1653. Minimum Deletions to Make String Balanced

You are given a string s consisting only of characters 'a' and 'b'.

You can delete any number of characters in s to make s balanced. s is balanced if there is no pair of indices (i,j) such that i < j and s[i] = 'b' and s[j]= 'a'.

Return the minimum number of deletions needed to make s balanced.

Example 1:

Input: s = "aababbab"
Output: 2
Explanation: You can either:
Delete the characters at 0-indexed positions 2 and 6 ("aababbab" -> "aaabbb"), or
Delete the characters at 0-indexed positions 3 and 6 ("aababbab" -> "aabbbb").

Example 2:

Input: s = "bbaaaaabb"
Output: 2
Explanation: The only solution is to delete the first two characters.

Constraints:

• 1 <= s.length <= 105
• s[i] is 'a' or 'b'​​.

Approach 01:

#include <string>
#include <algorithm>

using namespace std;

class Solution {
public:
    int minimumDeletions(string s) {
        int minDeletions = 0;   // Minimum deletions to make the string balanced
        int countB = 0;         // Count of 'b's encountered so far

        for (const char c : s) {
            if (c == 'a') {
                // Either delete this 'a' or keep it and delete some 'b's seen before
                minDeletions = min(minDeletions + 1, countB);
            } else {
                ++countB;  // Increment count of 'b's
            }
        }

        return minDeletions;
    }
};

class Solution:
    def minimumDeletions(self, s: str) -> int:
        minDeletions = 0  # Minimum deletions to make the string balanced
        countB = 0        # Count of 'b's encountered so far

        for c in s:
            if c == 'a':
                # Either delete this 'a' or keep it and delete some 'b's seen before
                minDeletions = min(minDeletions + 1, countB)
            else:
                countB += 1  # Increment count of 'b's

        return minDeletions

Time Complexity

• Initialization:

  Initializing minDeletions and countB takes \( O(1) \) time.

• Traversal of String:

  We traverse the string s once, which takes \( O(n) \) time, where \( n \) is the length of the string.

• Operations within Loop:

  Inside the loop, the operations (checking characters and updating variables) are all \( O(1) \) operations.

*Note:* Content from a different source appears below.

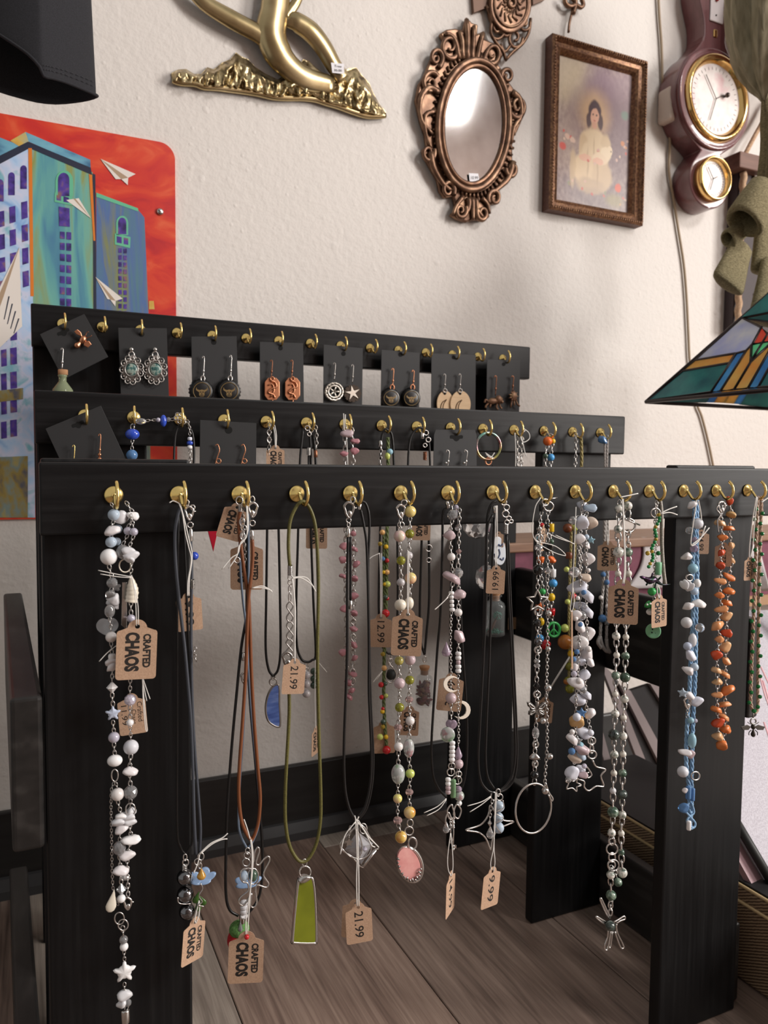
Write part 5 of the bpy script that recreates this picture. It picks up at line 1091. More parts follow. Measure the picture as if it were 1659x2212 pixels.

• Overall Time Complexity:

  The overall time complexity is \( O(n) \).

Space Complexity

• Space for Variables:

  The space used by the variables minDeletions and countB is \( O(1) \).

• Input String:

  The input string s is provided as input, so it does not count towards the space complexity.

• Overall Space Complexity:

  The overall space complexity is \( O(1) \).